Her ceramics are down-to-earth and, like people, unique. For Signe Persson-Melin the items are individuals that she regards with a reflective and inquisitive eye. The look evaluates but does not judge. The objects are guided through the process. She critically and professionally reviews shapes and details so that materials and technologies will be done justice. It's about respect for the integrity and personality of the item.
Generosity and enthusiasm are the qualities that I first associate with Signe Persson-Melin. These feelings symbolise her pokals in different sizes and for many different needs. The handmade stoneware pokals in were in production from the mid-1950s, the black and white were industrially produced in the Boda Nova service from 1971, the large blue and white shimmering glass pokals from 1985 for summer flowers, pokal-shaped bowls for soups and salads… Pokals that lift their contents invitingly, whether they are drinks, food or a bouquet.

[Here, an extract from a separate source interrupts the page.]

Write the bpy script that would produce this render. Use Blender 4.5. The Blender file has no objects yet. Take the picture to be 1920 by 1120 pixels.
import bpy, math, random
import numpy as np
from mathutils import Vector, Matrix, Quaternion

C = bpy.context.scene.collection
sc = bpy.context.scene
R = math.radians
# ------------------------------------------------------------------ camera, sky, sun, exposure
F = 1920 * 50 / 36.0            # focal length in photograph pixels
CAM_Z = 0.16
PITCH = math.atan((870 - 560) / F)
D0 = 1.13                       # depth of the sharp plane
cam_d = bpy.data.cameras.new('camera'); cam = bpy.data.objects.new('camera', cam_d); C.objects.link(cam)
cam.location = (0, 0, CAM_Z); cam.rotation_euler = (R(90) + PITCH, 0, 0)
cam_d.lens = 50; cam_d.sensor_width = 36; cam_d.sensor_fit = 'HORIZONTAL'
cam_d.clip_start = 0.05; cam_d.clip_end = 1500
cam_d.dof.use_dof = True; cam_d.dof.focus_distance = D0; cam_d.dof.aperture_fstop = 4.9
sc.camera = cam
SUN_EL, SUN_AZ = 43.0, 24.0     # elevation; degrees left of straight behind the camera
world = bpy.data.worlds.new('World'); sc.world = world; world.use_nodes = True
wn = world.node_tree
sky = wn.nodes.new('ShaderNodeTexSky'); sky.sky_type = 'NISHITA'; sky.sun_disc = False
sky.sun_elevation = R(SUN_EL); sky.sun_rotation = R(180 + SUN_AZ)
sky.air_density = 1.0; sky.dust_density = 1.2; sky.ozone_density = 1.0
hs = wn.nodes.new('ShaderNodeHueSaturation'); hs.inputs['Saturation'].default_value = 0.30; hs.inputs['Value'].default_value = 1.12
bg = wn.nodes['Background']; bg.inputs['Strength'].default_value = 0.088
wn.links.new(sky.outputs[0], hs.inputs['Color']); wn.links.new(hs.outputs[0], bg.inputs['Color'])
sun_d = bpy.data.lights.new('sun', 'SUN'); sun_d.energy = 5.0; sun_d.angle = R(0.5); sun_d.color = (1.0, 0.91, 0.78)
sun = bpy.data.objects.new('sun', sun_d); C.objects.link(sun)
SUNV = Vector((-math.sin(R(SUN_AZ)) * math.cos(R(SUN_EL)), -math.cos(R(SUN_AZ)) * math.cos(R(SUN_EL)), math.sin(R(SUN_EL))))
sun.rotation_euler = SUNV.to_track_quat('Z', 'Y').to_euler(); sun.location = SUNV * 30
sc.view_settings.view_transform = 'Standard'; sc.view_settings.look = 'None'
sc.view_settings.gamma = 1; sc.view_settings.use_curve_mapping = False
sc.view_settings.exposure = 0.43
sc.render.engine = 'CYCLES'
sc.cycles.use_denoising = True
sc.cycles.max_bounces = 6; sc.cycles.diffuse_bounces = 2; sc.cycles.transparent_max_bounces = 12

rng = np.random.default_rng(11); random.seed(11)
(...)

The Chess porcelain service for Boda Nova, with its stamped checks and soft, neat design, express her uniqueness as a designer. So does the refined thin, brick-red edge that marks the shape and the cups’ flared mouths in the Primeur service from Rörstrand. Its sky blue, shimmering, palely striped glaze conveys spiritual ease and makes the functionally sturdy, pure forms float. The Chess and Primeur services, both from 1981, mark her breadth.
Signe Persson-Melin has a natural sensitivity to the material and an unfailing feel for form.
Her idiom is personal and her attitude to items is independent. She has designed ideas and items that answer the era’s needs without compromising quality or artistry. She has been on the frontline for more than five decades.